Modern Life Is War – Life On The Moon
Modern Life is War kehren nicht zurück, um mit Life on the Moon am Weg des geringsten Widerstandes zu gehen. Dafür kann man ihnen kaum genug Respekt zollen – auch, wenn am Ende ein frustrierend unausgegorenes Album steht.
Fast eineinhalb Jahrzehnte nach dem fabelhaften Fanpleaser Fever Hunting von 2013 (sowie mit einigem Abstand zu den sporadisch eingestreuten Tribulation Worksongs als Büchse der Pandora) spürt die Band aus Iowa demonstrativ keine Verpflichtung mehr, noch irgendwelche Erwartungen zu erfüllen: Vom melodischen Hardcore Punk jener Prägung, den man automatisch mit Modern Life Is War assoziiert, ist auf dem fünften Album des Quintetts nur noch wenig über – mag ein You Look Like the Morning Sun auch in unter 40 Sekunden den Punk kloppen oder In the Shadow of Ingredion bärbeißender wie eine im Midtempo hardrockende Fucked Up-Banalität austeilen.
Für den gefühlten Nachfolger des schon polarisierenden Teilzeit-Schwanengesangs Midnight in America stellt gleich Invocation in aller Ruhe die entsprechenden Weichen für diese Zäsur, als eine Art schleichendes Varieté-Intro mit weiblichem Gastgesang, während bratzende Drone-Gitarren subtil im Hintergrund bleiben und sich vorne ein tänzelnder Beat und dramatische Score-Streicher das Rampenlicht teilen.
Mit einer solch unkonventionell abseits der eigenen Trademark-Tugenden gebauten Eröffnung ergeben sich zwangsläufig Freiheiten.
Das catchy First Song on the Moon wagt so den Spagat zwischen arg simplen La Dispute (eine Assoziation, die übrigens deutlicher denn je zum Tragen kommt) und Coliseum, so süffisant, dass tatsächlich auch ein Kleinkinder-Chor die Nummer mitschreien kann. Dass dabei kein Biss und Druck im Sound aufkommt, nimmt übrigens früh die eklatante Achillessehne der Platte vorweg: So viele Songs von Life on the Moon werden an der verwaschenen Produktion scheitern und es ist einfach nur frustrierend, wie viel Potential das Material in ihrer um Konflikte nicht scheuen Ausrichtung an dieser unnötigen Front verschwendet. (Das kostet dann auch zumindest einen Punkt bei der Wertung).
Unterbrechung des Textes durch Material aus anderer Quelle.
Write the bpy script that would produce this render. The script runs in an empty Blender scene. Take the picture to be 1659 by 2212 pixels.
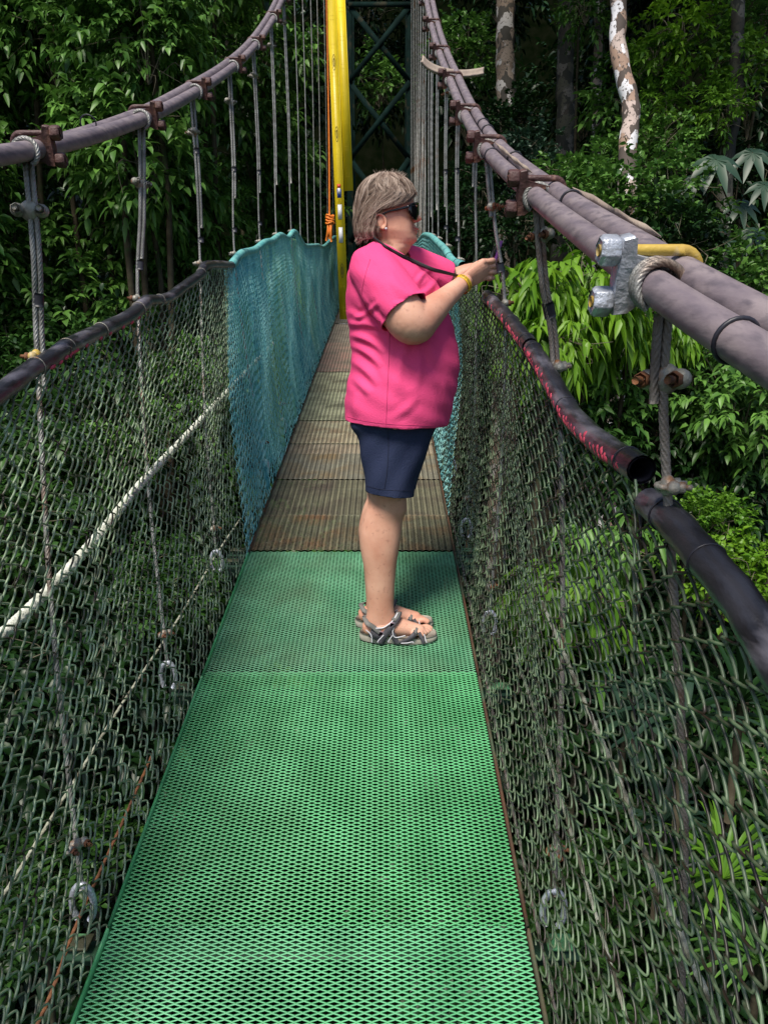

Besonders deutlich wird dies nicht nur im ähnlich gelagerten, kompositorisch trotz flottem, straighter Zug aber uninspirierter agierenden Johnny Gone oder dem das Tempo ins Wildlife drosselnden Homecoming Queen, dem einfach nicht der Knopf aufgehen will, sondern in der desorientiert und verwirrend empfangenden Single Jackie Oh No, die sich letztlich überraschend stimmig am Noise Rock versucht – so geduldig und unweigerlich sanft. Gerade im flehenden Refrain wird die Exkursion aber durch die Inszenierung schaumgebremst, erzeugt keine zwingende Energie und verpasst die Katharsis für das dramatisch gestikulierenden Finale.
All das ist besonders tragisch, weil Modern Life is War eigentlich eine ganzheitliche Vision für ihr Puristen-Gift gehabt zu haben scheinen.
Der schmissig direkt auf At The Drive-In verweisende Post Hardcore von There Is a Telephone That Never Stops Ringing hämmert sein Saxofon-Delirium nämlich direkt in die Twin Peaks‘schen Nebelbänke von Empty Shoes, bei dem die E-Drums im Hall rasseln und das besagte Telefon unter der ätherischen Atmosphäre weiterklingelt, bevor die Band sich selbst im Noir Jazz-Remix ablichtet.
Und auch der Verbund aus dem solide zu den Dead Kennedys eilende Bloodsport, Kid Hard Dub (das von sinistren Bars mit Dub-Einschlag halluziniert) und der düster beklemmende Schwermut von Over the Road ist praktisch eine nahtlose Suite.
Dass das finale Talismanic dann doch noch in einer emotionaler Intensität detoniert, die man von der Band gewohnt ist, darf deswegen auch nicht als Kompromiss oder gar Zugeständnis an externe Erwartungshaltungen missverstanden werden. Die größte Stärke von Life on the Moon (einem Werk, dass man so sehr dafür lieben kann, was es versucht – und das doch damit enttäuscht, was es tatsächlich schafft) ist, dass es sich das Album einer niemandem etwas schuldenden Band anfühlt, die alleine dem eigenen Bauchgefühl instinktiv folgt – und bei diesem interessanten Evolutionsschritt noch an ein paar substantiellen Kinderkrankheiten zu knabbern hat.